- **Data section**

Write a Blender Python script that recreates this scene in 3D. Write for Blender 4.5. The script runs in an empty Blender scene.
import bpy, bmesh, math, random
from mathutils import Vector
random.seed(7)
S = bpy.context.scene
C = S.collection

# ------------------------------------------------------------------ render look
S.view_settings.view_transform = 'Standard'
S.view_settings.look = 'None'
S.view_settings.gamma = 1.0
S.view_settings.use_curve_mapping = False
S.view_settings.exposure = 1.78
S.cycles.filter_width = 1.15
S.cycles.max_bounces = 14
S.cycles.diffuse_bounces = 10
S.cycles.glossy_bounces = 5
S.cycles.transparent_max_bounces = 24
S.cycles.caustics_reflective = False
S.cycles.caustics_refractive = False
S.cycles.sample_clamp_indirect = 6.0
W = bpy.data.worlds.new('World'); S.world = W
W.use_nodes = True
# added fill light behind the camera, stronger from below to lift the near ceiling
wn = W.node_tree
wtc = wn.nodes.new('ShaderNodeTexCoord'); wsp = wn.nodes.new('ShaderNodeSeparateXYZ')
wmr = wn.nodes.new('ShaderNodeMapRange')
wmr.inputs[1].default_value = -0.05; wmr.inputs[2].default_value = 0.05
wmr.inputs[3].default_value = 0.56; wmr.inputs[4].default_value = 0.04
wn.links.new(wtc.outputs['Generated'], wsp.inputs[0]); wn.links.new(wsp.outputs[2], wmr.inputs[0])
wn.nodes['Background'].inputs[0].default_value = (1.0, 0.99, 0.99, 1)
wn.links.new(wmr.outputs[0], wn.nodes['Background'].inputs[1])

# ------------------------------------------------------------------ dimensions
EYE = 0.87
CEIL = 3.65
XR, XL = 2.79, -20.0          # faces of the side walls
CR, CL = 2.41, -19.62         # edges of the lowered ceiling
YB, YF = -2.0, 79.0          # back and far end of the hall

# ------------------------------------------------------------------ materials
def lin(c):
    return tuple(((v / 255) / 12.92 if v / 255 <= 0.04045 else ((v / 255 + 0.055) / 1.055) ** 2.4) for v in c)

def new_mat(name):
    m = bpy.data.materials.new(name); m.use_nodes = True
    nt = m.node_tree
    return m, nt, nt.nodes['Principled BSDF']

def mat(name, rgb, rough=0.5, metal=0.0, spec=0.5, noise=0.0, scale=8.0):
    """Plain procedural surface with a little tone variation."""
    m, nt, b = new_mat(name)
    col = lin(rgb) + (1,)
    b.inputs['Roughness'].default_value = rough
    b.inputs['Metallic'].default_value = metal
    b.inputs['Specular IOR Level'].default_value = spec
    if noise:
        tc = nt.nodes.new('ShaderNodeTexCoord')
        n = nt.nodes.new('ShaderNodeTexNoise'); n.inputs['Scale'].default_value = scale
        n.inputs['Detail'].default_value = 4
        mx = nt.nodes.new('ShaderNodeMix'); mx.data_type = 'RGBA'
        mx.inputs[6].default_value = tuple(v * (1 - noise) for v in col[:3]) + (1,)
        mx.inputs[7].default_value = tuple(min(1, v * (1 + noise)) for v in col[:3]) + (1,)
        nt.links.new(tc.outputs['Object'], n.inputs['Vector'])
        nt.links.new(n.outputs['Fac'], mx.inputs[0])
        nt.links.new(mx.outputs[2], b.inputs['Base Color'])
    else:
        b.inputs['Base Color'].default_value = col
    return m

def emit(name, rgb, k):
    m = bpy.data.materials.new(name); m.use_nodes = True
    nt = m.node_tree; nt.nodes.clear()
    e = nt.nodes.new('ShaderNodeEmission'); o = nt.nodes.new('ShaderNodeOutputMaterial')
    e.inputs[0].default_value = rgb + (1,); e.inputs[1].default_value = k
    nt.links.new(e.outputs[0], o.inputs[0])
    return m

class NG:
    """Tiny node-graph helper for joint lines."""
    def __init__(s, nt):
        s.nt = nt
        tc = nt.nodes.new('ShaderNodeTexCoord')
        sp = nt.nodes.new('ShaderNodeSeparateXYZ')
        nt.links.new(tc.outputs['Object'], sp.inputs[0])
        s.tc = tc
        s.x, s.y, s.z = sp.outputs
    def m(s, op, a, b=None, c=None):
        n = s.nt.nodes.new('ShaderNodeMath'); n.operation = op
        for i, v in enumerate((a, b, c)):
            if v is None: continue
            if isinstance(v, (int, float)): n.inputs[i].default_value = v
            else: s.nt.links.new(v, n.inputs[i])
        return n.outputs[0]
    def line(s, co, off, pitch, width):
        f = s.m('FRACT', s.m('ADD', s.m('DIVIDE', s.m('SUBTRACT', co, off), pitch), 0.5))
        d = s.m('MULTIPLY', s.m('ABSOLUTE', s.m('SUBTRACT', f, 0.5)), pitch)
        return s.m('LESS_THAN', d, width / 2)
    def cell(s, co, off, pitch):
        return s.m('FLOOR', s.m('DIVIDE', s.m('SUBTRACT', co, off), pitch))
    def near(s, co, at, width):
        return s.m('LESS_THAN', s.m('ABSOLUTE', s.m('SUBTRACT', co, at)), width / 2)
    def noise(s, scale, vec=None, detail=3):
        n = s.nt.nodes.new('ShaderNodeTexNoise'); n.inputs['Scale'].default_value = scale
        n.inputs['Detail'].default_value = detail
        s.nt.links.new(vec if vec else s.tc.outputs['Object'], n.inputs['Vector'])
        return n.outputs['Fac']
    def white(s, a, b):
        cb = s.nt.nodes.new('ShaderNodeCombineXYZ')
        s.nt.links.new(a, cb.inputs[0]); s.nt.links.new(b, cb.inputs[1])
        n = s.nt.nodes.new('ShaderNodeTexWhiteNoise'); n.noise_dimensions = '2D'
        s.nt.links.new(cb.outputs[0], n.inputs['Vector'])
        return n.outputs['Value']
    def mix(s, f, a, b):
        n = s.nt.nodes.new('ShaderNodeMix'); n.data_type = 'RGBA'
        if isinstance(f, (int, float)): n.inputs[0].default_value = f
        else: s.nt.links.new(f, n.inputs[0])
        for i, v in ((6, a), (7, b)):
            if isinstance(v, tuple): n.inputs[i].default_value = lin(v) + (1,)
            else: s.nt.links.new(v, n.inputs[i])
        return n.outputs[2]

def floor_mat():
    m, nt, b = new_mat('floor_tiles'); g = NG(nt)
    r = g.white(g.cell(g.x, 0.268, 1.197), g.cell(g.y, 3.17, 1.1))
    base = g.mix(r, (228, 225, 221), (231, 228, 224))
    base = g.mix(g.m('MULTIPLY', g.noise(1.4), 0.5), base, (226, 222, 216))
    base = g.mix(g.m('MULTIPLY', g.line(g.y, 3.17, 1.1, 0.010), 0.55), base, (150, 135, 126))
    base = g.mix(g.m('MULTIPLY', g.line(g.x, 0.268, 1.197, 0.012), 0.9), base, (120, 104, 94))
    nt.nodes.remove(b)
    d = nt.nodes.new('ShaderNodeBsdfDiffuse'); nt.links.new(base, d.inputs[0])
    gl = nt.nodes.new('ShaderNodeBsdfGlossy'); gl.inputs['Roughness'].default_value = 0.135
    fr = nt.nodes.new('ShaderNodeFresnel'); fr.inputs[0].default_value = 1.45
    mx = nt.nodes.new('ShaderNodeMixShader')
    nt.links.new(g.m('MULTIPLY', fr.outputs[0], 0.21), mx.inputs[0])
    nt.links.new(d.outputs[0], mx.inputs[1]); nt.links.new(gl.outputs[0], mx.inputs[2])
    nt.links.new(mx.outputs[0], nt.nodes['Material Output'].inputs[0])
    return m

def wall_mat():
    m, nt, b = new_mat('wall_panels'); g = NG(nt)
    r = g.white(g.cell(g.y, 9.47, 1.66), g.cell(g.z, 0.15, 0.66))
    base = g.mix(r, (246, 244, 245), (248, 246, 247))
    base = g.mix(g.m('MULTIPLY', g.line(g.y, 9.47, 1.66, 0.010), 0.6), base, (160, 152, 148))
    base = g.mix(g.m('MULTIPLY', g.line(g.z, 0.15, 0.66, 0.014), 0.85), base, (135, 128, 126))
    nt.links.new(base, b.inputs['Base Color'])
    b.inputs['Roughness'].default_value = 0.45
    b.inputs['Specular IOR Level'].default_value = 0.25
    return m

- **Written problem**
Only the lines from the top of the data through the line that contains "YB, YF = -2.0, 79.0" should be quoted, exactly as they stand.

- **Solved problem**
Write a Blender Python script that recreates this scene in 3D. Write for Blender 4.5. The script runs in an empty Blender scene.
import bpy, bmesh, math, random
from mathutils import Vector
random.seed(7)
S = bpy.context.scene
C = S.collection

# ------------------------------------------------------------------ render look
S.view_settings.view_transform = 'Standard'
S.view_settings.look = 'None'
S.view_settings.gamma = 1.0
S.view_settings.use_curve_mapping = False
S.view_settings.exposure = 1.78
S.cycles.filter_width = 1.15
S.cycles.max_bounces = 14
S.cycles.diffuse_bounces = 10
S.cycles.glossy_bounces = 5
S.cycles.transparent_max_bounces = 24
S.cycles.caustics_reflective = False
S.cycles.caustics_refractive = False
S.cycles.sample_clamp_indirect = 6.0
W = bpy.data.worlds.new('World'); S.world = W
W.use_nodes = True
# added fill light behind the camera, stronger from below to lift the near ceiling
wn = W.node_tree
wtc = wn.nodes.new('ShaderNodeTexCoord'); wsp = wn.nodes.new('ShaderNodeSeparateXYZ')
wmr = wn.nodes.new('ShaderNodeMapRange')
wmr.inputs[1].default_value = -0.05; wmr.inputs[2].default_value = 0.05
wmr.inputs[3].default_value = 0.56; wmr.inputs[4].default_value = 0.04
wn.links.new(wtc.outputs['Generated'], wsp.inputs[0]); wn.links.new(wsp.outputs[2], wmr.inputs[0])
wn.nodes['Background'].inputs[0].default_value = (1.0, 0.99, 0.99, 1)
wn.links.new(wmr.outputs[0], wn.nodes['Background'].inputs[1])

# ------------------------------------------------------------------ dimensions
EYE = 0.87
CEIL = 3.65
XR, XL = 2.79, -20.0          # faces of the side walls
CR, CL = 2.41, -19.62         # edges of the lowered ceiling
YB, YF = -2.0, 79.0          # back and far end of the hall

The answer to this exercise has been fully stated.